03-03-2020 09:04 AM - edited 03-03-2020 12:12 PM
Hi All,
I have been reading up on UDLD and one of the primary use cases of using this protocol is to prevent L2 loops if a link becomes unidirectional. Does UDLD have any advantages on a routed ports or should this used on L2 ports only?
Thanks
03-03-2020 09:10 AM
UDLD on L2 port, More information can be found here :
https://www.cisco.com/c/en/us/support/docs/lan-switching/spanning-tree-protocol/10591-77.html
03-03-2020 11:35 AM
Hi
Thanks for the reply.
I have checked our switches and UDLD is enabled on our L3 ports with full bidirectional neighbor states so it does seems that IOS-XE allows UDLD on routed ports. Are you saying that there is no benefit to this and the benefit is on L2 ports only?
Thank you
03-03-2020 12:14 PM - edited 03-03-2020 12:16 PM
Hi,
UDLD is a layer 2 protocol to detect physical faults (layer-1).

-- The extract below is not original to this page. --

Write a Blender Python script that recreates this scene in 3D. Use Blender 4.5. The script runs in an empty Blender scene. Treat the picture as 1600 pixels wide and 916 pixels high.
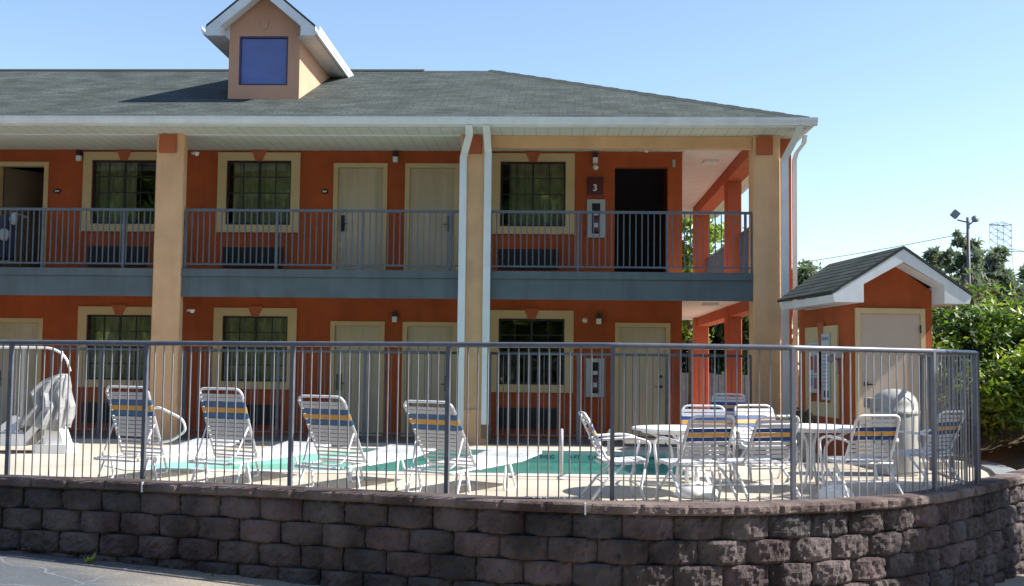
import bpy, bmesh, math, random
from mathutils import Vector, Matrix, noise, Quaternion
R=math.radians
random.seed(7)
# ------------------------------------------------------------------ camera, light, exposure
scn=bpy.context.scene
col=scn.collection
FPX=1800.0; ROLL=0.011; YAW=R(2.3); PITCH=math.atan((575-458)/FPX)
fw=Vector((-math.sin(YAW)*math.cos(PITCH),math.cos(YAW)*math.cos(PITCH),math.sin(PITCH)))
r0=Vector((math.cos(YAW),math.sin(YAW),0)); u0=r0.cross(fw)
cr,sr=math.cos(ROLL),math.sin(ROLL)
rx=r0*cr+u0*sr; ux=-r0*sr+u0*cr
cam=bpy.data.cameras.new('camera'); co=bpy.data.objects.new('camera',cam); col.objects.link(co)
M=Matrix((rx,ux,-fw)).transposed().to_4x4(); M.translation=Vector((0,0,1.29)); co.matrix_world=M
cam.sensor_width=36; cam.lens=36*FPX/1600; cam.clip_start=0.1; cam.clip_end=6000
scn.camera=co
SUN_EL=43; SUN_AZ=2.0      # azimuth counted from +X towards +Y
w=bpy.data.worlds.new('World'); scn.world=w; w.use_nodes=True
nt=w.node_tree; bg=nt.nodes['Background']; sky=nt.nodes.new('ShaderNodeTexSky'); sky.sky_type='NISHITA'
sky.sun_disc=False; sky.sun_elevation=R(SUN_EL); sky.sun_rotation=R(90-SUN_AZ)
sky.air_density=1.0; sky.dust_density=0.6; sky.ozone_density=1.6; sky.altitude=200
nt.links.new(sky.outputs[0],bg.inputs[0]); bg.inputs[1].default_value=0.118
sl=bpy.data.lights.new('sun','SUN'); so=bpy.data.objects.new('sun',sl); col.objects.link(so)
S=Vector((math.cos(R(SUN_EL))*math.cos(R(SUN_AZ)),math.cos(R(SUN_EL))*math.sin(R(SUN_AZ)),math.sin(R(SUN_EL))))
so.rotation_euler=S.to_track_quat('Z','Y').to_euler(); so.location=S*60
sl.energy=5.0; sl.angle=R(0.5); sl.color=(1,0.95,0.87)
vs=scn.view_settings; vs.view_transform='Standard'; vs.look='None'; vs.gamma=1; vs.exposure=0.98; vs.use_curve_mapping=False

# ------------------------------------------------------------------ materials
def mat(name,c,rough=.6,var=.0,scale=6,bump=0,bscale=60,metal=0,c2=None,spec=.5,detail=4,streak=0):
    m=bpy.data.materials.new(name); m.use_nodes=True; n=m.node_tree.nodes; l=m.node_tree.links
    b=n['Principled BSDF']; b.inputs['Base Color'].default_value=(*c,1); b.inputs['Roughness'].default_value=rough
    b.inputs['Metallic'].default_value=metal; b.inputs['Specular IOR Level'].default_value=spec
    tc=n.new('ShaderNodeTexCoord')
    if var or c2:
        t=n.new('ShaderNodeTexNoise'); t.inputs['Scale'].default_value=scale; t.inputs['Detail'].default_value=detail
        l.new(tc.outputs['Object'],t.inputs['Vector'])
        r=n.new('ShaderNodeValToRGB'); r.color_ramp.elements[0].position=.32; r.color_ramp.elements[1].position=.68
        a=c; d=c2 or c
        r.color_ramp.elements[0].color=(*[x*(1-var) for x in a],1); r.color_ramp.elements[1].color=(*[min(1,x*(1+var)) for x in d],1)
        l.new(t.outputs['Fac'],r.inputs['Fac']); out=r.outputs[0]
        if streak:
            mp=n.new('ShaderNodeMapping'); mp.inputs['Scale'].default_value=(4.5,4.5,.45); l.new(tc.outputs['Object'],mp.inputs[0])
            t3=n.new('ShaderNodeTexNoise'); t3.inputs['Scale'].default_value=1.6; t3.inputs['Detail'].default_value=7; l.new(mp.outputs[0],t3.inputs['Vector'])
            r3=n.new('ShaderNodeValToRGB'); r3.color_ramp.elements[0].position=.34; r3.color_ramp.elements[1].position=.56; k_=1-streak; r3.color_ramp.elements[0].color=(k_,k_,k_*.98,1); r3.color_ramp.elements[1].color=(1,1,1,1); l.new(t3.outputs['Fac'],r3.inputs['Fac'])
            mm=n.new('ShaderNodeMixRGB'); mm.blend_type='MULTIPLY'; mm.inputs[0].default_value=1; l.new(out,mm.inputs[1]); l.new(r3.outputs[0],mm.inputs[2]); out=mm.outputs[0]
        l.new(out,b.inputs['Base Color'])
    if bump:
        t2=n.new('ShaderNodeTexNoise'); t2.inputs['Scale'].default_value=bscale; t2.inputs['Detail'].default_value=5
        l.new(tc.outputs['Object'],t2.inputs['Vector'])
        bp=n.new('ShaderNodeBump'); bp.inputs['Strength'].default_value=bump; bp.inputs['Distance'].default_value=.02
        l.new(t2.outputs['Fac'],bp.inputs['Height']); l.new(bp.outputs[0],b.inputs['Normal'])
    return m
ORANGE=mat('orange_stucco',(.43,.090,.024),.9,.13,1.7,.8,70,detail=9,streak=.10)
TAN=mat('tan_stucco',(.73,.445,.245),.9,.10,1.9,.8,70,detail=9,streak=.05)
PEACH=mat('peach_stucco',(.62,.34,.22),.85,.06,1.6,.4,90)
TERRA=mat('terracotta_paint',(.44,.115,.05),.85,.06,2,.3,90)
CREAM=mat('cream_trim',(.60,.455,.245),.8,.05,2,.3,90)
DOORM=mat('cream_door_paint',(.56,.465,.33),.55,.05,1.5,streak=.12)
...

So, I don't see why it can't be used for both l2 and l3 links..
HTH
03-03-2020 03:47 PM
@dm2020 wrote:
Does UDLD have any advantages on a routed ports or should this used on L2 ports only?
Is UDLD auto-recovery going to be enabled?
IF it is, don't enable UDLD: Auto-recovery simply defeats the purpose of UDLD plus, on a routed port(s), may cause high CPU (if the port goes up/down very, very often) which will ultimately lead to a crash.